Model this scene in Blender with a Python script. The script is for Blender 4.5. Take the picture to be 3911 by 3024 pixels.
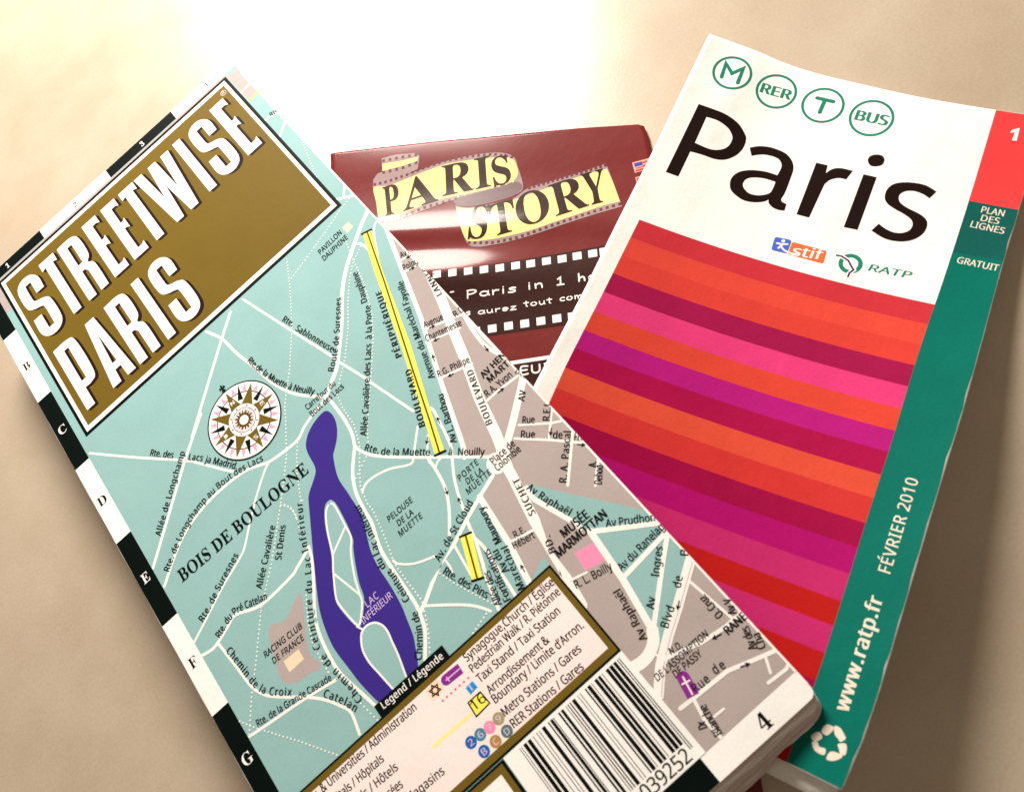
import bpy, bmesh, math, os, random
from mathutils import Vector, Matrix
from mathutils.geometry import tessellate_polygon

sc = bpy.context.scene
for o in list(bpy.data.objects):
    bpy.data.objects.remove(o)
MM = 0.001                      # all tables below are in millimetres

# ------------------------------------------------------------------ camera
cd = bpy.data.cameras.new('camera')
cam = bpy.data.objects.new('camera', cd)
sc.collection.objects.link(cam)
cam.matrix_world = Matrix(((0.740864, 0.671655, 0.0, -4.771 * MM),
                           (-0.611637, 0.674661, -0.413198, -209.279 * MM),
                           (-0.277527, 0.306123, 0.910641, 186.245 * MM),
                           (0, 0, 0, 1)))
cd.sensor_width = 36
cd.lens = 29.363
cd.clip_start = 0.005
cd.clip_end = 20
cd.dof.use_dof = True
cd.dof.focus_distance = 0.212
cd.dof.aperture_fstop = 24
sc.camera = cam

# ------------------------------------------------------------------ light
w = bpy.data.worlds.new('World')
sc.world = w
w.use_nodes = True
bgn = w.node_tree.nodes['Background']
bgn.inputs[0].default_value = (1.0, 0.80, 0.58, 1)
bgn.inputs[1].default_value = 0.27

def lamp(name, target, direction, dist, size, power, col):
    ld = bpy.data.lights.new(name, 'AREA')
    ld.shape = 'DISK'
    ld.size = size
    ld.energy = power
    ld.color = col
    lo = bpy.data.objects.new(name, ld)
    sc.collection.objects.link(lo)
    d = Vector(direction).normalized()
    t = Vector(target) * MM
    lo.location = t + d * dist
    lo.rotation_euler = (-d).to_track_quat('-Z', 'Y').to_euler()
    return lo
lamp('table_lamp', (54, -6, 0), (0.17, 0.71, 0.68), 0.46, 0.20, 7.7, (1.0, 0.925, 0.83))

sc.view_settings.view_transform = 'Standard'
sc.view_settings.look = 'None'
sc.view_settings.exposure = 0.0
sc.view_settings.gamma = 1.0
sc.view_settings.use_curve_mapping = False
sc.cycles.max_bounces = 6
MAP_AREAS = [
 ['p','city',[[0.47,-76.03],[-0.36,-79.08],[-2.76,-86.53],[-4.18,-90.28],[-7.85,-102.01],[-9.41,-106.19],[-14.14,-118.48],[-18.12,-129.47],[-20.06,-135.16],[-21.19,-136.76],[-17.21,-140.7],[-18.91,-144.16],[-23.94,-146.28],[-25.45,-157.48],[-26.61,-162.74],[-27.02,-162.67],[-27.58,-167.29],[-22,-165],[-22,-211.9],[-0.25,-211.9],[-0.25,-70]]],
 ['p','park',[[-14.97,-151.01],[-0.25,-172.2],[-0.25,-184.0],[-0.51,-184.28],[-8.15,-189.76],[-12.54,-191.82],[-16.29,-193.22],[-15.92,-191.83],[-15.0,-189.15],[-12.96,-178.96],[-10.95,-168.74],[-12.68,-165.59],[-15.67,-152.84]]],
 ['p','city',[[-4.17,-0.09],[-0.02,-0.4],[0.22,-12.56],[-3.82,-13.19]]],
 ['p','city',[[-93.9,1.0],[-93.9,-11],[-91.7,-11],[-91.7,0.25],[-4.2,0.25],[-4.2,1.0]]],
 ['sp','city',[[-67.9,-134.6],[-68.19,-136.04],[-69.73,-139.05],[-71.24,-142.02],[-72.91,-145.45],[-73.15,-147.79],[-72.41,-149.67],[-73.45,-150.67],[-75.38,-150.01],[-78.5,-149.6],[-80.46,-148.46],[-81.44,-146.87],[-81.16,-144.91],[-80.52,-142.91],[-79.29,-138.46],[-78.27,-136.39],[-77.12,-135.71],[-74.68,-136.8],[-73.36,-136.93],[-70.68,-135.57]]],
 ['p','peach',[[-78.94,-143.91],[-74.8,-144.18],[-74.92,-146.62],[-79.06,-146.65]]],
 ['p','peach',[[-7.95,-68.08],[-5.91,-67.95],[-5.82,-70.09],[-7.93,-70.33]]],
 ['p','pink',[[-16.67,-168.77],[-12.41,-169.85],[-12.98,-173.96],[-17.27,-172.99]]],
]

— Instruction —
Reproduce each line word for word and drop the pictures.

— The response —
Model this scene in Blender with a Python script. The script is for Blender 4.5. Take the picture to be 3911 by 3024 pixels.
import bpy, bmesh, math, os, random
from mathutils import Vector, Matrix
from mathutils.geometry import tessellate_polygon

sc = bpy.context.scene
for o in list(bpy.data.objects):
    bpy.data.objects.remove(o)
MM = 0.001                      # all tables below are in millimetres

# ------------------------------------------------------------------ camera
cd = bpy.data.cameras.new('camera')
cam = bpy.data.objects.new('camera', cd)
sc.collection.objects.link(cam)
cam.matrix_world = Matrix(((0.740864, 0.671655, 0.0, -4.771 * MM),
                           (-0.611637, 0.674661, -0.413198, -209.279 * MM),
                           (-0.277527, 0.306123, 0.910641, 186.245 * MM),
                           (0, 0, 0, 1)))
cd.sensor_width = 36
cd.lens = 29.363
cd.clip_start = 0.005
cd.clip_end = 20
cd.dof.use_dof = True
cd.dof.focus_distance = 0.212
cd.dof.aperture_fstop = 24
sc.camera = cam

# ------------------------------------------------------------------ light
w = bpy.data.worlds.new('World')
sc.world = w
w.use_nodes = True
bgn = w.node_tree.nodes['Background']
bgn.inputs[0].default_value = (1.0, 0.80, 0.58, 1)
bgn.inputs[1].default_value = 0.27

def lamp(name, target, direction, dist, size, power, col):
    ld = bpy.data.lights.new(name, 'AREA')
    ld.shape = 'DISK'
    ld.size = size
    ld.energy = power
    ld.color = col
    lo = bpy.data.objects.new(name, ld)
    sc.collection.objects.link(lo)
    d = Vector(direction).normalized()
    t = Vector(target) * MM
    lo.location = t + d * dist
    lo.rotation_euler = (-d).to_track_quat('-Z', 'Y').to_euler()
    return lo
lamp('table_lamp', (54, -6, 0), (0.17, 0.71, 0.68), 0.46, 0.20, 7.7, (1.0, 0.925, 0.83))

sc.view_settings.view_transform = 'Standard'
sc.view_settings.look = 'None'
sc.view_settings.exposure = 0.0
sc.view_settings.gamma = 1.0
sc.view_settings.use_curve_mapping = False
sc.cycles.max_bounces = 6
MAP_AREAS = [
 ['p','city',[[0.47,-76.03],[-0.36,-79.08],[-2.76,-86.53],[-4.18,-90.28],[-7.85,-102.01],[-9.41,-106.19],[-14.14,-118.48],[-18.12,-129.47],[-20.06,-135.16],[-21.19,-136.76],[-17.21,-140.7],[-18.91,-144.16],[-23.94,-146.28],[-25.45,-157.48],[-26.61,-162.74],[-27.02,-162.67],[-27.58,-167.29],[-22,-165],[-22,-211.9],[-0.25,-211.9],[-0.25,-70]]],
 ['p','park',[[-14.97,-151.01],[-0.25,-172.2],[-0.25,-184.0],[-0.51,-184.28],[-8.15,-189.76],[-12.54,-191.82],[-16.29,-193.22],[-15.92,-191.83],[-15.0,-189.15],[-12.96,-178.96],[-10.95,-168.74],[-12.68,-165.59],[-15.67,-152.84]]],
 ['p','city',[[-4.17,-0.09],[-0.02,-0.4],[0.22,-12.56],[-3.82,-13.19]]],
 ['p','city',[[-93.9,1.0],[-93.9,-11],[-91.7,-11],[-91.7,0.25],[-4.2,0.25],[-4.2,1.0]]],
 ['sp','city',[[-67.9,-134.6],[-68.19,-136.04],[-69.73,-139.05],[-71.24,-142.02],[-72.91,-145.45],[-73.15,-147.79],[-72.41,-149.67],[-73.45,-150.67],[-75.38,-150.01],[-78.5,-149.6],[-80.46,-148.46],[-81.44,-146.87],[-81.16,-144.91],[-80.52,-142.91],[-79.29,-138.46],[-78.27,-136.39],[-77.12,-135.71],[-74.68,-136.8],[-73.36,-136.93],[-70.68,-135.57]]],
 ['p','peach',[[-78.94,-143.91],[-74.8,-144.18],[-74.92,-146.62],[-79.06,-146.65]]],
 ['p','peach',[[-7.95,-68.08],[-5.91,-67.95],[-5.82,-70.09],[-7.93,-70.33]]],
 ['p','pink',[[-16.67,-168.77],[-12.41,-169.85],[-12.98,-173.96],[-17.27,-172.99]]],
]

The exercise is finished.